From ancient times, lunar eclipses and solar eclipses have been regarded both as signs of awe and fear or of beauty and amazement. It is therefore understandable that astronomers have continuously searched for methods of predicting their occurrence and circumstances.

Long before the theories of the relative motions of the Sun and the Moon had reached the stage of development so that the circumstances of a lunar or a solar eclipse could be solved from first principles, astronomers noted that eclipses occurred at semi-regular intervals. The earliest of such periods to be employed would have been the Semester (5 or 6 lunar months) and the lunar year, after which would probably come the Hexon (35 lunar months), the Hepton (41 lunar months) and the Octon (47 lunar months).

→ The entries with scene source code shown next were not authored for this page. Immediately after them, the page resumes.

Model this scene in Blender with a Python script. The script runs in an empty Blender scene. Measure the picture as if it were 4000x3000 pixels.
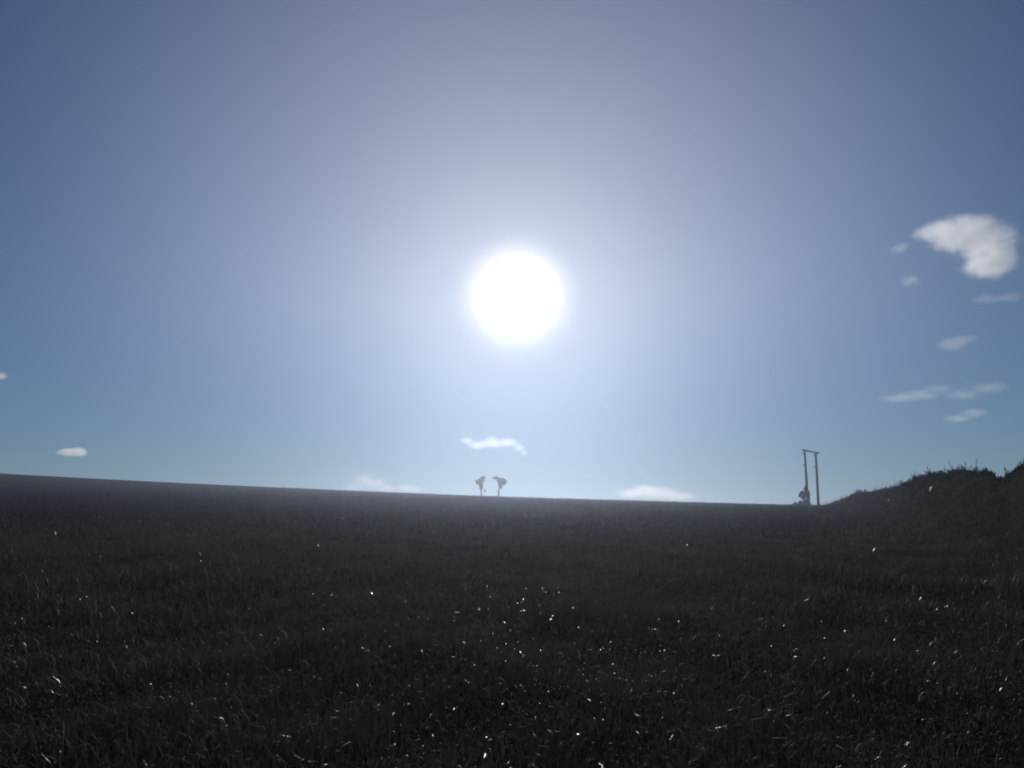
import bpy, bmesh, math, random
import numpy as np
from mathutils import Vector

random.seed(7)
rng = np.random.default_rng(7)
R = math.radians
scene = bpy.context.scene
COL = scene.collection

# ---------------------------------------------------------------- camera
EYE = 1.5
PITCH = R(12.0)
FOV = R(65.0)
F = 2000.0 / math.tan(FOV / 2)          # focal length in the photo's pixels
cam_data = bpy.data.cameras.new("camera")
cam_data.sensor_width = 36.0
cam_data.angle = FOV
cam_data.clip_start = 0.05
cam_data.clip_end = 60000.0
cam = bpy.data.objects.new("camera", cam_data)
cam.location = (0, 0, EYE)
cam.rotation_euler = (R(90) + PITCH, 0, 0)
COL.objects.link(cam)
scene.camera = cam


def direction(px, py):
    """Unit direction in the place that the photo's pixel looks along."""
    a, b = (px - 2000.0) / F, (1500.0 - py) / F
    v = Vector((a, math.cos(PITCH) - b * math.sin(PITCH), math.sin(PITCH) + b * math.cos(PITCH)))
    return v.normalized()


SUN_DIR = direction(2020, 1160)
SUN_EL = math.asin(SUN_DIR.z)
SUN_AZ = math.atan2(SUN_DIR.x, SUN_DIR.y)     # clockwise from +Y

# ---------------------------------------------------------------- sky
world = bpy.data.worlds.new("World")
scene.world = world
world.use_nodes = True
nt = world.node_tree
nt.nodes.clear()
SKY_STRENGTH = 0.052
SKY = dict(altitude=0.0, air_density=1.12, dust_density=0.0, ozone_density=6.0)
# glow of the sun in thin high haze: (peak, width in degrees, power)
AUREOLE = [((1.35, 1.15, 0.90), 3.0, 3.0), ((0.20, 0.20, 0.08), 11.0, 1.4), ((0.25, 0.24, 0.30), 27.0, 3.0)]
sky = nt.nodes.new("ShaderNodeTexSky")
sky.sky_type = 'NISHITA'
sky.sun_disc = False
sky.sun_elevation = SUN_EL
sky.sun_rotation = SUN_AZ
for k_, v_ in SKY.items():
    setattr(sky, k_, v_)
bg = nt.nodes.new("ShaderNodeBackground")
bg.inputs["Strength"].default_value = SKY_STRENGTH
nt.links.new(sky.outputs[0], bg.inputs["Color"])
tc = nt.nodes.new("ShaderNodeTexCoord")
nrm = nt.nodes.new("ShaderNodeVectorMath"); nrm.operation = 'NORMALIZE'
nt.links.new(tc.outputs["Generated"], nrm.inputs[0])
dot = nt.nodes.new("ShaderNodeVectorMath"); dot.operation = 'DOT_PRODUCT'
nt.links.new(nrm.outputs[0], dot.inputs[0])
dot.inputs[1].default_value = SUN_DIR
acs = nt.nodes.new("ShaderNodeMath"); acs.operation = 'ARCCOSINE'; acs.use_clamp = False
nt.links.new(dot.outputs["Value"], acs.inputs[0])
last = bg.outputs[0]
sep = nt.nodes.new("ShaderNodeSeparateXYZ")
nt.links.new(nrm.outputs[0], sep.inputs[0])
ext = nt.nodes.new("ShaderNodeMapRange")       # low rays lose the glow in thicker air
ext.interpolation_type = 'SMOOTHSTEP'
nt.links.new(sep.outputs["Z"], ext.inputs["Value"])
ext.inputs["From Min"].default_value = math.sin(R(2.0)); ext.inputs["From Max"].default_value = math.sin(R(20.0))
ext.inputs["To Min"].default_value = 0.0; ext.inputs["To Max"].default_value = 1.0
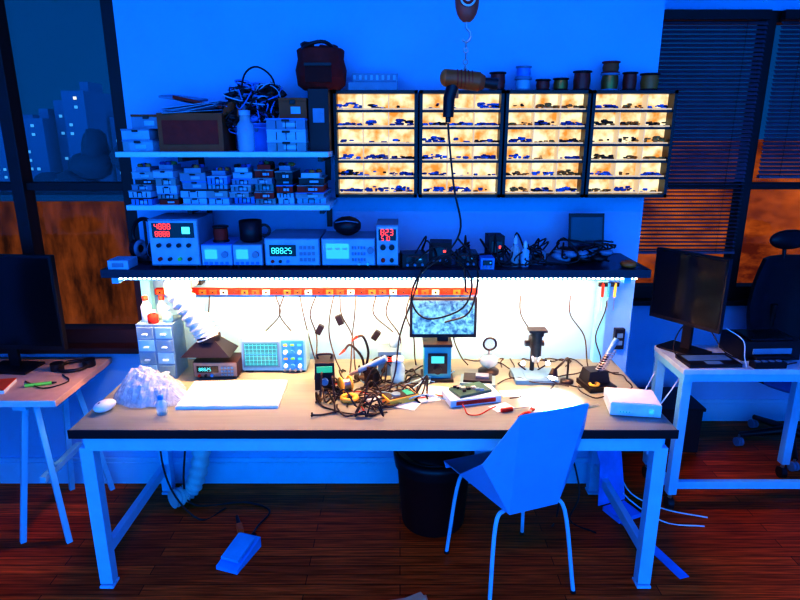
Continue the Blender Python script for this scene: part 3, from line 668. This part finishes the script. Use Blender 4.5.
# ---------------------------------------------------------------- under desk
b=B('keyboard_tray'); b.box((.05,2.30,.655),(.72,.24,.018),blackM); b.box((.05,2.185,.660),(.72,.012,.03),blackM)
for x in(-.27,.37): b.box((x,2.31,.689),(.03,.22,.05),blackM)
b.done(bev=.002)
b=B('trash_bin'); b.lathe([(.15,0),(.155,.01),(.185,.40),(.192,.41),(.18,.405),(.15,.03)],(0,0,0),M('bin_plastic',(.05,.008,.012),.5),seg=32)
b.lathe([(.19,.395),(.197,.40),(.197,.36),(.19,.32)],(0,0,0),blackM,seg=28); b.ell((0,0,.38),(.16,.16,.06),blackM,nz=.1)
b.done((.165,2.62,0))
b=B('foot_pedal'); b.prism([(-.10,0),(.10,0),(.10,.02),(-.10,.055)],-.055,.055,M('pedal_blue',(.01,.42,.9),.4)); b.box((0,0,.055),(.15,.09,.014),M('pedal_top',(.03,.52,.95),.4),rot=(0,.17,0)); b.cyl((-.10,0,.03),(-.13,0,.035),.012,blackM)
for i in range(5): b.box((-.05+i*.022,0,.066-i*.0035),(.005,.075,.004),blueM)
b.done((-.735,2.33,0),-2.1+.2,bev=.004)
wires('pedal_cord',[[(-.70,2.46,.035),(-.70,2.55,.008),(-.67,2.68,.006),(-.82,2.75,.006),(-1.05,2.72,.006),(-1.12,2.74,.1),(-1.10,2.80,.4),(-1.08,2.84,.66)]],.005,blackM)
b=B('power_plug'); b.box((0,0,.015),(.03,.06,.03),orangeM); b.cyl((0,.03,.015),(0,.10,.02),.012,blackM,r1=.007); b.done((-.78,2.52,0),.4,bev=.004)
LN=[[(-1.17,2.8,.68),(-1.2,2.7,.4),(-1.15,2.65,.15),(-1.0,2.6,.008),(-.9,2.7,.006)],[(.9,2.8,.68),(.86,2.75,.4),(.92,2.7,.1),(.85,2.6,.006),(.95,2.5,.006)],[(.8,2.82,.68),(.86,2.8,.3),(.80,2.65,.01),(.75,2.55,.006)]]
wires('floor_cables',LN,.0045,blackM)
wires('white_cables',[[(1.40,2.75,.74),(1.28,2.78,.5),(1.15,2.85,.3),(1.2,2.8,.06),(1.35,2.7,.006),(1.55,2.62,.006)],[(1.3,2.85,.7),(1.2,2.86,.4),(1.14,2.8,.1),(1.3,2.6,.006),(1.5,2.55,.006)]],.004,whiteM)
b=B('blue_cloth_roll'); cl=M('blue_cloth',(.02,.32,.85),.7,bump=.4)
b.add([(.90,2.74,.62),(.99,2.74,.62),(1.14,2.78,.30),(1.00,2.68,.28),(1.02,2.70,.02),(1.18,2.76,.02)],[(0,1,2,3),(3,2,5,4)],cl); b.box((1.13,2.66,.012),(.14,.12,.024),cl,rot=(0,0,.4)); b.done(solid=.004)
b=B('painters_tape_strip'); b.box((0,0,.002),(.05,.42,.003),cl); b.done((1.18,2.40,0),.3)

# ---------------------------------------------------------------- chair
b=B('folded_steel_chair')
T1,T2=(-.145,-.26,.905),(.145,-.26,.905); K1,K2=(-.11,-.17,.43),(.11,-.17,.43); M1,M2=(-.225,-.14,.66),(.225,-.14,.66); S1,S2=(-.235,.03,.52),(.235,.03,.52); F1,F2=(-.215,.23,.465),(.215,.23,.465)
Q1,Q2=(-.20,.235,.425),(.20,.235,.425)
V=[T1,T2,K1,K2,M1,M2,S1,S2,F1,F2,Q1,Q2]
b.add(V,[(0,1,3,2),(0,2,4),(1,5,3),(4,2,6),(5,7,3),(2,8,6),(3,7,9),(2,3,9,8),(8,9,11,10)],chairM)
ch=b.done((.475,2.235,0),math.radians(20),solid=.006,bev=.002)
b=B('legs')
for sx in(-1,1):
    b.tube([(sx*.10,-.12,.425),(sx*.16,-.15,.38),(sx*.20,-.20,.009)],.009,steelW,seg=10,res=6); b.tube([(sx*.10,.14,.445),(sx*.165,.17,.40),(sx*.20,.21,.009)],.009,steelW,seg=10,res=6)
    b.cyl((sx*.20,-.20,0),(sx*.20,-.20,.012),.012,blackM,seg=10); b.cyl((sx*.20,.21,0),(sx*.20,.21,.012),.012,blackM,seg=10)
b.tube([(-.1,-.12,.425),(.1,-.12,.425)],.008,steelW); b.tube([(-.1,.14,.445),(.1,.14,.445)],.008,steelW)
lg=b.done(); lg.parent=ch

# ---------------------------------------------------------------- left desk
b=B('trestle_desk'); b.box((-2.25,2.665,.735),(1.5,.53,.03),M('desk_wood_warm',(.50,.40,.34),.45)); b.box((-2.25,2.398,.735),(1.5,.006,.03),whiteM)
for xc in(-1.68,-2.8):
    b.box((xc,2.66,.705),(.06,.48,.03),steelW)
    for y0_,y1_ in((2.50,2.44),(2.82,2.88)):
        for dx in(-.11,.11):
            b.sweep([(xc+dx*.2,y0_,.70),(xc+dx,y1_,.0)],.018,steelW,4)
    b.box((xc,2.66,.30),(.03,.34,.03),steelW)
b.done(bev=.002)
def monitor(name,loc,w,h,rz,lift=.10):
    b=B(name); b.box((0,0,lift+h/2),(w,.03,h),blackM); b.box((0,-.016,lift+h/2+.005),(w-.02,.003,h-.03),blackg); b.box((0,.035,lift+h*.4),(.06,.05,h*.5),blackM); b.box((0,.045,(lift+h*.3)/2),(.05,.02,lift+h*.3),blackM); b.box((0,.03,.006),(.22,.15,.012),blackM); b.done(loc,rz,bev=.004)
monitor('computer_monitor',(-1.91,2.74,.75),.62,.46,-.08,.12)
b=B('wired_headset'); b.torus((0,0,.01),.07,.009,blackM); b.cyl((.07,0,0),(.07,0,.035),.03,blackM); b.cyl((-.07,0,0),(-.07,0,.035),.03,blackM); b.done((-1.62,2.78,.75),.4)
b=B('highlighter_pen'); b.cyl((-.06,0,.008),(.05,0,.008),.008,greenM,seg=12); b.cyl((.05,0,.008),(.07,0,.008),.006,blackM,r1=.003,seg=12); b.done((-1.66,2.56,.75),.3)
b=B('notebook'); b.box((0,0,.008),(.2,.14,.016),creamM); b.box((0,0,.017),(.2,.14,.003),brownM); b.done((-1.88,2.52,.75),.2)
wires('mouse_cord',[[(-1.62,2.68,.755),(-1.55,2.6,.755),(-1.62,2.52,.755),(-1.75,2.6,.755)]],.003,blackM)

def office_chair(loc,rz):
    b=B('office_chair')
    for i in range(5):
        a=i*2*math.pi/5+.3; e=(.28*math.cos(a),.28*math.sin(a)); b.sweep([(0,0,.13),(e[0],e[1],.075)],lambda t:.028-.012*t,blackM,8)
        b.cyl((e[0],e[1],.075),(e[0],e[1],.05),.008,metalM,seg=8); b.cyl((e[0]-.018,e[1],.028),(e[0]-.004,e[1],.028),.028,greyM,seg=16); b.cyl((e[0]+.004,e[1],.028),(e[0]+.018,e[1],.028),.028,greyM,seg=16)
    b.cyl((0,0,.10),(0,0,.42),.025,metalM)
    b.ell((0,0,.46),(.25,.24,.05),M('seat_blue',(.02,.20,.52),.8),seg=28)
    rs=[]
    for k in range(9):
        z=.60+k*.07; ww=.20+.035*math.sin(k/8*math.pi); yb=.24+.03*math.sin(k/8*3)
        rs.append([Vector((ww*u,yb+dy-.05*u*u,z)) for u,dy in[(-1,-.02),(-.5,0),(0,.01),(.5,0),(1,-.02),(1,.01),(.5,.03),(0,.04),(-.5,.03),(-1,.01)]])
    b.rings(rs,blackM)
    b.tube([(0,.05,.42),(0,.25,.44),(0,.28,.60),(0,.27,.85)],.02,blackM,seg=8)
    b.tube([(0,.26,1.14),(0,.27,1.22)],.012,blackM); b.ell((0,.24,1.26),(.14,.04,.06),blackM)
    for s_ in(-1,1): b.tube([(s_*.2,0,.44),(s_*.29,.02,.5),(s_*.29,.02,.66)],.014,blackM); b.box((s_*.29,-.01,.675),(.07,.24,.03),blackM)
    b.done(loc,rz,bev=.003)
office_chair((2.38,3.32,0),.2)
office_chair((-2.10,2.08,0),2.6)

# ---------------------------------------------------------------- right desk
b=B('rolling_desk'); x0,x1,y0,y1=1.36,2.62,2.68,3.03; z=.78
b.box(((x0+x1)/2,(y0+y1)/2,z-.0125),(x1-x0,y1-y0,.025),whiteM)
for y in(y0+.02,y1-.02): b.box(((x0+x1)/2,y,z-.045),(x1-x0-.04,.03,.04),steelW)
for x in(x0+.02,x1-.02): b.box((x,(y0+y1)/2,z-.045),(.03,y1-y0,.04),steelW); b.box((x,(y0+y1)/2,.14),(.03,y1-y0-.08,.04),steelW)
for x in(x0+.03,2.15,x1-.03):
    for y in(y0+.03,y1-.03):
        b.box((x,y,(z-.025+.09)/2),(.045,.045,z-.025-.09),steelW)
        b.cyl((x,y,.06),(x,y,.10),.01,metalM); b.cyl((x-.015,y,.032),(x+.015,y,.032),.032,blackM)
b.box(((x0+x1)/2,y0+.03,.14),(x1-x0-.06,.03,.04),steelW)
b.done(bev=.002)
monitor('computer_monitor',(1.455,2.93,.78),.38,.37,-.98,.15)
b=B('laptop'); b.box((0,0,.010),(.26,.14,.016),blackM); b.box((0,.02,.0195),(.22,.07,.002),greyM); b.box((0,-.045,.0195),(.08,.04,.001),greyM); b.box((0,.07,.012),(.26,.006,.02),blackM); b.done((1.52,2.77,.78),.05,bev=.002)
b=B('desktop_printer'); b.box((0,0,.05),(.30,.2,.10),blackM); b.box((0,-.02,.105),(.22,.14,.012),blackg); b.box((0,-.102,.05),(.2,.006,.03),greyM); b.box((0,-.12,.025),(.2,.04,.008),blackM); b.done((1.84,2.90,.78),.05,bev=.006)
b=B('power_strip'); b.box((0,0,.015),(.16,.05,.03),blackM)
for i in range(4): b.cyl((-.055+i*.036,0,.03),(-.055+i*.036,0,.032),.014,greyM,seg=14)
b.done((1.78,2.715,.78),.05,bev=.003)
wires('monitor_cables',[[(1.5,2.95,.95),(1.42,2.9,.9),(1.38,2.85,.82),(1.40,2.75,.786),(1.45,2.73,.79)],[(1.6,2.95,.9),(1.65,2.85,.8),(1.75,2.78,.786),(1.85,2.73,.786),(1.95,2.76,.786)]],.003,blackM)
wires('white_cable',[[(1.60,2.80,.95),(1.67,2.76,.90),(1.665,2.72,.83),(1.665,2.69,.785)]],.003,whiteM)
b=B('equipment_crate'); b.box((0,0,.14),(.5,.3,.28),M('crate_dark',(.04,.015,.02),.6)); b.box((0,-.152,.22),(.12,.005,.03),blackM); b.box((0,0,.285),(.52,.32,.02),blackM); b.done((1.56,3.42,0),bev=.004)

b=B('sneaker'); b.ell((0,0,.012),(.13,.042,.012),creamM); b.ell((.03,0,.035),(.095,.038,.03),redM); b.ell((-.07,0,.055),(.05,.036,.045),whiteM); b.torus((-.07,0,.092),.026,.008,redM)
for i in range(4): b.box((.0+i*.018,0,.066-i*.004),(.005,.04,.003),creamM)
b.done((-1.90,2.15,.509),.2)
b=B('cardboard_offcut'); b.box((0,0,.008),(.20,.08,.012),M('kraft',(.8,.42,.22),.7)); b.box((.02,.01,.018),(.14,.05,.006),M('kraft',(.8,.42,.22)),rot=(0,0,.3)); b.done((.02,2.03,0),.2,bev=.004)

# ---------------------------------------------------------------- world, ambient, camera
w=bpy.data.worlds.new('dusk'); S.world=w; w.use_nodes=True; nt=w.node_tree; bg=nt.nodes['Background']
tc=nt.nodes.new('ShaderNodeTexCoord'); sp=nt.nodes.new('ShaderNodeSeparateXYZ'); mr=nt.nodes.new('ShaderNodeMapRange')
nt.links.new(tc.outputs['Generated'],sp.inputs[0]); nt.links.new(sp.outputs['Y'],mr.inputs['Value'])
mr.inputs['From Min'].default_value=.2; mr.inputs['From Max'].default_value=-.4; mr.inputs['To Min'].default_value=.24; mr.inputs['To Max'].default_value=3.6
nt.links.new(mr.outputs['Result'],bg.inputs['Strength']); bg.inputs['Color'].default_value=(.002,.28,.88,1)
area('blue_ambient_fill',(0,.8,3.15),(0,0,0),2.5,1.2,18,(.002,.28,.9))  # unseen blue area light, added as ambient fill
area('red_floor_fill',(0,.2,3.0),(math.radians(-8),0,0),1.5,.4,15,(1,.17,.04))  # unseen red-orange area light, added to bring out the floor's red
cam=bpy.data.cameras.new('camera'); co=bpy.data.objects.new('camera',cam); COL.objects.link(co)
co.location=(0,0,1.87); co.rotation_euler=(math.radians(74.5),0,0); cam.lens=27; cam.sensor_width=36
S.camera=co
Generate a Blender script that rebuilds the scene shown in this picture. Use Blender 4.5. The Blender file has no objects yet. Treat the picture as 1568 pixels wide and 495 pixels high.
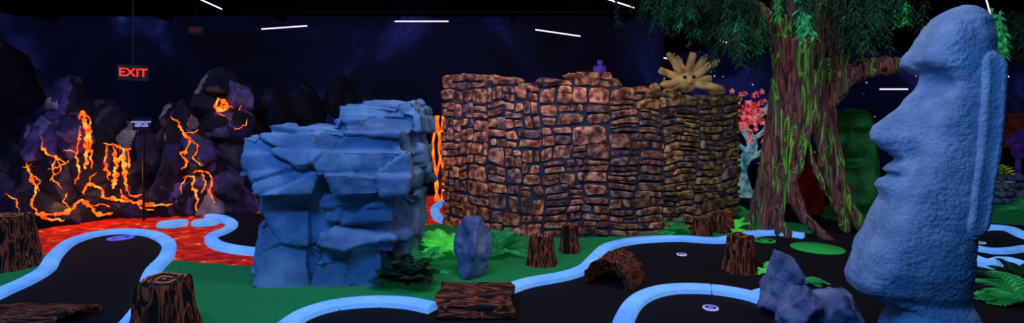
import bpy, bmesh, math, random
from mathutils import Vector, Matrix, noise
from mathutils.bvhtree import BVHTree
random.seed(7)
scene = bpy.context.scene
scene.view_settings.view_transform = 'Standard'
F=792.5; CX=792.5; HY=190.0; CH=1.6
def W(px,py,d): return Vector(((px-CX)/F*d, d, CH+(HY-py)/F*d))
def G(px,py,z=0.0):
    d=(CH-z)*F/(py-HY); return Vector(((px-CX)/F*d, d, z))
def lin(c):
    c/=255.0
    return c/12.92 if c<=0.04045 else ((c+0.055)/1.055)**2.4
def C(r,g,b): return (lin(r),lin(g),lin(b),1.0)

# ---------------------------------------------------------------- materials
def new_mat(name):
    m=bpy.data.materials.new(name); m.use_nodes=True
    nt=m.node_tree; b=nt.nodes['Principled BSDF']
    b.inputs['Specular IOR Level'].default_value=0.25
    return m,nt,b
def ramp_mat(name, stops, scale=4, vs=(1,1,1), detail=4, dist=0.0, rough=.85, es=0.0, bump=0.0, bscale=20, kind='noise', attr=False, bdist=0.02, interp='LINEAR', bdetail=6):
    m,nt,b=new_mat(name); N=nt.nodes; L=nt.links
    tc=N.new('ShaderNodeTexCoord'); mp=N.new('ShaderNodeMapping'); mp.inputs['Scale'].default_value=vs
    L.new(tc.outputs['Object'],mp.inputs['Vector'])
    t=N.new('ShaderNodeTexNoise'); t.inputs['Scale'].default_value=scale; t.inputs['Detail'].default_value=detail
    t.inputs['Distortion'].default_value=dist; out=t.outputs['Fac']
    L.new(mp.outputs['Vector'],t.inputs['Vector'])
    r=N.new('ShaderNodeValToRGB'); r.color_ramp.interpolation=interp
    e=r.color_ramp.elements
    while len(e)<len(stops): e.new(0.5)
    for i,(p,c) in enumerate(stops): e[i].position=p; e[i].color=c
    L.new(out,r.inputs['Fac']); col=r.outputs['Color']
    if attr:
        a=N.new('ShaderNodeAttribute'); a.attribute_name='Col'
        mx=N.new('ShaderNodeMix'); mx.data_type='RGBA'; mx.blend_type='MULTIPLY'; mx.inputs['Factor'].default_value=1
        L.new(col,mx.inputs[6]); L.new(a.outputs['Color'],mx.inputs[7]); col=mx.outputs[2]
    L.new(col,b.inputs['Base Color']); b.inputs['Roughness'].default_value=rough
    if es>0:
        L.new(col,b.inputs['Emission Color']); b.inputs['Emission Strength'].default_value=es
    if bump>0:
        n2=N.new('ShaderNodeTexNoise'); n2.inputs['Scale'].default_value=bscale; n2.inputs['Detail'].default_value=bdetail
        L.new(mp.outputs['Vector'],n2.inputs['Vector'])
        bp=N.new('ShaderNodeBump'); bp.inputs['Strength'].default_value=bump; bp.inputs['Distance'].default_value=bdist
        L.new(n2.outputs['Fac'],bp.inputs['Height']); L.new(bp.outputs['Normal'],b.inputs['Normal'])
    return m
K=C(6,6,9)
M={}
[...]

Although numerous eclipse cycles of varying lengths can be constructed by combining basic cycles such as the Saros and the Inex in different ways (see below), there is no evidence that ancient astronomers were aware of any eclipse cycles longer than the Saros (18.0 years), the Metonic Cycle (19.0 years), the Exeligmos (54.1 years), the Hipparchus Cycle (345.0 years) and the Babylonian Period (441.3 years). New World (Maya) astronomers appear to have been familiar with the Hepton, the Octon, the Tritos (10.9 years), the Thix (25.6 years) and the Triple Tritos (32.7 years). The Tritos and the Triple Tritos were also employed by ancient Chinese astronomers for predicting eclipses.

Many of the longer eclipse cycles listed in the online catalogue were first studied in the early 1950’s by George van den Bergh (1890-1966), a Dutch amateur astronomer and professor of law at the University of Amsterdam. With these cycles he devised simple recipes, to be used together with Theodor von Oppolzer’s eclipse tables (Canon der Finsternisse), to predict the approximate circumstances of lunar and solar eclipses occurring before or after the period spanned by Von Oppolzer’s eclipse tables. As the character of a lunar or a solar eclipse also strongly depends on the solar anomaly, many of Van den Bergh’s cycles were chosen to approximate a whole number of solar years in length.

Van den Bergh also discovered that the lunar and solar eclipses calculated by Von Oppolzer could be grouped in a large Saros-Inex Panorama from which numerous interrelations between eclipse families can be derived.